REQUIREMENT ::
Repeat the entire listing exactly as written.

TASK MATERIAL ::
__________________________________________________
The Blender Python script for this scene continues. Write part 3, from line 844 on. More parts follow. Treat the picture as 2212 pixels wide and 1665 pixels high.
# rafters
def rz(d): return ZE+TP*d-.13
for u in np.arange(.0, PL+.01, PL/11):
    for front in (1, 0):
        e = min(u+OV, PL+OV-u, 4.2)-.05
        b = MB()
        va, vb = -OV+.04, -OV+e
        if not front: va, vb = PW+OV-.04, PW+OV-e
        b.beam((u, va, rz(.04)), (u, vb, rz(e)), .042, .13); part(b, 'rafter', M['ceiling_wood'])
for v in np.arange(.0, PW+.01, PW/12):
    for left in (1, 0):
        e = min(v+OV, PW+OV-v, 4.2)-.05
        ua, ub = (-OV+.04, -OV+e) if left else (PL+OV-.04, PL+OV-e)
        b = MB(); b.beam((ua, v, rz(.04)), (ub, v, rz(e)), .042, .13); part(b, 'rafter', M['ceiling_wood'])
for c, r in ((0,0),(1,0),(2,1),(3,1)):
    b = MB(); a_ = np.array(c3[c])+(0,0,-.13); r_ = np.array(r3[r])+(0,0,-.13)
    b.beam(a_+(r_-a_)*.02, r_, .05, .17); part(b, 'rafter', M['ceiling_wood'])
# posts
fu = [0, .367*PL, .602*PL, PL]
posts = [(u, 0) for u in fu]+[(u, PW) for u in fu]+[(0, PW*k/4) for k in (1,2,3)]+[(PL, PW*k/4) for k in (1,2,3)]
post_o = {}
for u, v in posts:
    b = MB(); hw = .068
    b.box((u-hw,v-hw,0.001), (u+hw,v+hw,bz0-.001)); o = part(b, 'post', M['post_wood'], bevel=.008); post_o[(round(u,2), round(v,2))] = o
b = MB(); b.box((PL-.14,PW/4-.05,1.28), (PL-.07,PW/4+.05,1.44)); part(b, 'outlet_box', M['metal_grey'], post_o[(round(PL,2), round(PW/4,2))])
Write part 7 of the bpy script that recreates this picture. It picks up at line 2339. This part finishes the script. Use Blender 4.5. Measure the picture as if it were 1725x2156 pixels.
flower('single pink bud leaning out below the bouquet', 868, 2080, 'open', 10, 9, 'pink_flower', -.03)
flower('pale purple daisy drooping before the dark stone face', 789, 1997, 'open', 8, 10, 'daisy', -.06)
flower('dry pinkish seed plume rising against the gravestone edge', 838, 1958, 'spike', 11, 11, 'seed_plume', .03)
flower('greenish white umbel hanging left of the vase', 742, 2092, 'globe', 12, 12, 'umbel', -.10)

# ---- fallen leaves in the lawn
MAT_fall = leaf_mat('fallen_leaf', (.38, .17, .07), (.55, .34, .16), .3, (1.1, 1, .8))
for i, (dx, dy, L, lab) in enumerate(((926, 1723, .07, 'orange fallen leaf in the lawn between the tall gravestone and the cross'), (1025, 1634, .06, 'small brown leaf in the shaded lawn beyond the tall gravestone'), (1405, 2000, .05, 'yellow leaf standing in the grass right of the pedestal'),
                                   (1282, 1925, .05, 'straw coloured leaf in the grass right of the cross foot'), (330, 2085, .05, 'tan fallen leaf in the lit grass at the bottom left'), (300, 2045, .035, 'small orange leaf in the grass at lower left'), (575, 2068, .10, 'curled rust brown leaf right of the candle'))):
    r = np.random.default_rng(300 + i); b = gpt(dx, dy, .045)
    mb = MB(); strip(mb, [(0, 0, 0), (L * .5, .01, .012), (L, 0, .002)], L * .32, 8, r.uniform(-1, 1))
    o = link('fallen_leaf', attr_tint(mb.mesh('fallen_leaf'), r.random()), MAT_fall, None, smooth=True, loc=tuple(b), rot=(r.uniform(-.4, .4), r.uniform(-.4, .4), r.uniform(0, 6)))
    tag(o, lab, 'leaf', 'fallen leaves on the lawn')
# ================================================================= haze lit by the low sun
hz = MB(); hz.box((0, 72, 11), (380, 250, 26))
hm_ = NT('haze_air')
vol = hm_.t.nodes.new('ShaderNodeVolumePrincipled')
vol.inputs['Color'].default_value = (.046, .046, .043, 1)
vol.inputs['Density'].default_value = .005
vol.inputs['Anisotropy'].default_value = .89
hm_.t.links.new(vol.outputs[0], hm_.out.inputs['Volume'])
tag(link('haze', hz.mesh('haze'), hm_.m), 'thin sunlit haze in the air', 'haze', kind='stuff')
__________________________________________________
EXPECTED OUTPUT ::
The Blender Python script for this scene continues. Write part 3, from line 844 on. More parts follow. Treat the picture as 2212 pixels wide and 1665 pixels high.
# rafters
def rz(d): return ZE+TP*d-.13
for u in np.arange(.0, PL+.01, PL/11):
    for front in (1, 0):
        e = min(u+OV, PL+OV-u, 4.2)-.05
        b = MB()
        va, vb = -OV+.04, -OV+e
        if not front: va, vb = PW+OV-.04, PW+OV-e
        b.beam((u, va, rz(.04)), (u, vb, rz(e)), .042, .13); part(b, 'rafter', M['ceiling_wood'])
for v in np.arange(.0, PW+.01, PW/12):
    for left in (1, 0):
        e = min(v+OV, PW+OV-v, 4.2)-.05
        ua, ub = (-OV+.04, -OV+e) if left else (PL+OV-.04, PL+OV-e)
        b = MB(); b.beam((ua, v, rz(.04)), (ub, v, rz(e)), .042, .13); part(b, 'rafter', M['ceiling_wood'])
for c, r in ((0,0),(1,0),(2,1),(3,1)):
    b = MB(); a_ = np.array(c3[c])+(0,0,-.13); r_ = np.array(r3[r])+(0,0,-.13)
    b.beam(a_+(r_-a_)*.02, r_, .05, .17); part(b, 'rafter', M['ceiling_wood'])
# posts
fu = [0, .367*PL, .602*PL, PL]
posts = [(u, 0) for u in fu]+[(u, PW) for u in fu]+[(0, PW*k/4) for k in (1,2,3)]+[(PL, PW*k/4) for k in (1,2,3)]
post_o = {}
for u, v in posts:
    b = MB(); hw = .068
    b.box((u-hw,v-hw,0.001), (u+hw,v+hw,bz0-.001)); o = part(b, 'post', M['post_wood'], bevel=.008); post_o[(round(u,2), round(v,2))] = o
b = MB(); b.box((PL-.14,PW/4-.05,1.28), (PL-.07,PW/4+.05,1.44)); part(b, 'outlet_box', M['metal_grey'], post_o[(round(PL,2), round(PW/4,2))])
Write part 7 of the bpy script that recreates this picture. It picks up at line 2339. This part finishes the script. Use Blender 4.5. Measure the picture as if it were 1725x2156 pixels.
flower('single pink bud leaning out below the bouquet', 868, 2080, 'open', 10, 9, 'pink_flower', -.03)
flower('pale purple daisy drooping before the dark stone face', 789, 1997, 'open', 8, 10, 'daisy', -.06)
flower('dry pinkish seed plume rising against the gravestone edge', 838, 1958, 'spike', 11, 11, 'seed_plume', .03)
flower('greenish white umbel hanging left of the vase', 742, 2092, 'globe', 12, 12, 'umbel', -.10)

# ---- fallen leaves in the lawn
MAT_fall = leaf_mat('fallen_leaf', (.38, .17, .07), (.55, .34, .16), .3, (1.1, 1, .8))
for i, (dx, dy, L, lab) in enumerate(((926, 1723, .07, 'orange fallen leaf in the lawn between the tall gravestone and the cross'), (1025, 1634, .06, 'small brown leaf in the shaded lawn beyond the tall gravestone'), (1405, 2000, .05, 'yellow leaf standing in the grass right of the pedestal'),
                                   (1282, 1925, .05, 'straw coloured leaf in the grass right of the cross foot'), (330, 2085, .05, 'tan fallen leaf in the lit grass at the bottom left'), (300, 2045, .035, 'small orange leaf in the grass at lower left'), (575, 2068, .10, 'curled rust brown leaf right of the candle'))):
    r = np.random.default_rng(300 + i); b = gpt(dx, dy, .045)
    mb = MB(); strip(mb, [(0, 0, 0), (L * .5, .01, .012), (L, 0, .002)], L * .32, 8, r.uniform(-1, 1))
    o = link('fallen_leaf', attr_tint(mb.mesh('fallen_leaf'), r.random()), MAT_fall, None, smooth=True, loc=tuple(b), rot=(r.uniform(-.4, .4), r.uniform(-.4, .4), r.uniform(0, 6)))
    tag(o, lab, 'leaf', 'fallen leaves on the lawn')
# ================================================================= haze lit by the low sun
hz = MB(); hz.box((0, 72, 11), (380, 250, 26))
hm_ = NT('haze_air')
vol = hm_.t.nodes.new('ShaderNodeVolumePrincipled')
vol.inputs['Color'].default_value = (.046, .046, .043, 1)
vol.inputs['Density'].default_value = .005
vol.inputs['Anisotropy'].default_value = .89
hm_.t.links.new(vol.outputs[0], hm_.out.inputs['Volume'])
tag(link('haze', hz.mesh('haze'), hm_.m), 'thin sunlit haze in the air', 'haze', kind='stuff')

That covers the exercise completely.